A última vez que estive com ele, ou que lhe vi de perto, foi em Tete, em 2010 ou 2011, não me lembro muito bem. Era um homem distante, intocável, firme, capaz de dissuadir qualquer tentativa de aproximação, e mesmo os seus guarda-costas, mastodontes, entravam constantemente em pânico ao seu redor, sem saber o que pode vir do líder. Guebuza chamejava, era temível, temido, crepitava uma inteligência descontrolada, que pode virar daqui para aqui, o rumo das setas. Mas ele próprio era alguém de longo prazo, quase uma pessoa imortal.
É este Guebuza que habita o meu imaginário, neste momento em que estou aqui na esplanada do Hotel Tofo-Mar, bebendo uma água mineral, à mesma mesa com um indivíduo de fortes posses globais, com estrutura pronta a provocar cataclismos. Foi ele mesmo que me ligou de um número desconhecido, eram seis horas da manhã, e a essa hora eu estou cá fora, pronto para a vida e suas luzes ou trevas. Ouvi, nitidamente, no meu celular, um som que reconheci ser das ondas do oceano, e percebi imediatamente que aquele que me ligava estava na praia.
– Estou, sim!
– Aqui fala Armando Guebuza, como vai, grande Bitonga Blu?

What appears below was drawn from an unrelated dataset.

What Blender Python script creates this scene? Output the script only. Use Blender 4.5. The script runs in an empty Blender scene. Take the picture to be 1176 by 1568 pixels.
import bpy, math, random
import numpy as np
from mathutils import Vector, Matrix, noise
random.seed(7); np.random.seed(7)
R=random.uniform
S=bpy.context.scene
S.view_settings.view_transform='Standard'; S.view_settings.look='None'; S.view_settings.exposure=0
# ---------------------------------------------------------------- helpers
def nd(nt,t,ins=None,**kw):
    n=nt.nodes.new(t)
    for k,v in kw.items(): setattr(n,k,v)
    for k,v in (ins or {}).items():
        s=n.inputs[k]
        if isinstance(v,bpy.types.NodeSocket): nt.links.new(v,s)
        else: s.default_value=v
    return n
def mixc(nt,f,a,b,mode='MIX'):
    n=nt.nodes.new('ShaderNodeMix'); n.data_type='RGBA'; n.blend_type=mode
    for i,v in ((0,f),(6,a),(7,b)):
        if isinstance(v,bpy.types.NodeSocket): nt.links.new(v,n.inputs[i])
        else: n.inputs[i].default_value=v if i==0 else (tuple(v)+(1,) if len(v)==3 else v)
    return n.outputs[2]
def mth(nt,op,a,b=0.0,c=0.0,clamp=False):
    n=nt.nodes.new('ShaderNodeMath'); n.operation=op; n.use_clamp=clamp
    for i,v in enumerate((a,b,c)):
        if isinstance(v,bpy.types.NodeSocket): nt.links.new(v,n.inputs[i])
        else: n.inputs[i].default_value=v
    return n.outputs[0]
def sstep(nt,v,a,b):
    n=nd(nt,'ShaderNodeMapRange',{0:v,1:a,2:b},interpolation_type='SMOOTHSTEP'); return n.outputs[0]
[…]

Era ele! Senti todo o meu corpo esvaziando-se, a minha alma tremeu, apesar de já ter falado com o Presidente em diversas ocasiões oficiais e em momentos de intimidade no sumptuoso palácio da Ponta Vermelha e noutros lugares discretos.
– Estou na tua terra, companheiro, estás a ouvir o som das ondas?
– Claro que estou a ouvir, mais velho!
Guebuza estava na Praia do Tofo, e isso não era de todo inacrediável, pois quando menos se espera, ele pode ressurgir como uma gato enterrado vivo a uma profundidade de dez metros. Àquela hora, o ex-Presidente fazia exercícios físicos para manter o esqueleto em forma, e ao som do Índico, o resultado pode ser ainda mais compensador para a corpo e para o espírito.
– Podemos tomar juntos o pequeno almoço?
– Será um prazer, mais velho!
Mandou dois jagunços num poderoso Jeep da última geração, pintado a preto, e para aumentar ainda mais a sinistralidade da viatura, tinha vidros escuros. Pararam na Fonte Azul, quase defronte a minha casa e ligaram-me, como havia sido combinado. Já me havia recomposto do choque de ter recebido a chamada de um vulto como Guebuza, de forma inesperada. Armando Guebuza será para sempre um homem inesperado.
Lá fui sem a sensação de ir ter com um amigo a quem se pode confiar, o que eu sentia era que estava na pele de um condenado a morte, que agora é levado à câmara de gás, com o fim de absorver os gases do cianeto durante quinze minutos, e logo a seguir o coração parar de bater. Mas eu vou livre como os pássaros que todos os dias me visitam na minha retumbante solidão, quero rever o Tchembene.
Dentro do carro nenhum dos capangas fala comigo, não me dão nenhum sinal, exceptuando o que vai ao volante, o qual de vez em quando vai-me sondando pelo retrovisor, estou sentado no banco da trás a ser conduzido por guarda-costas de um ex-Presidente que ainda exala o cheiro de chefe de Estado, como se eu também fosse um Presidente, e isso dá-me uma sensação de medo.
Logo que desci – já no hotel – veio um indivíduo atarracado levar-me à mesa onde Guebuza já estava à minha espera. Levantou-se ao aproximar-me dele e deu-me um abraço profundo, ao qual correspondi profundamente. Ele treme inteiramente. Vacilava na articulação das palavras perante a minha leveza, e o que senti foi que já não é aquele homem vigoroso que eu vi em Tete, em 2010 ou 2011, no lançamento da primeira pedra da empolgante ponte Kassuende. Mas essa mudança vem corroborar a teoria de que estamos todos em decadência.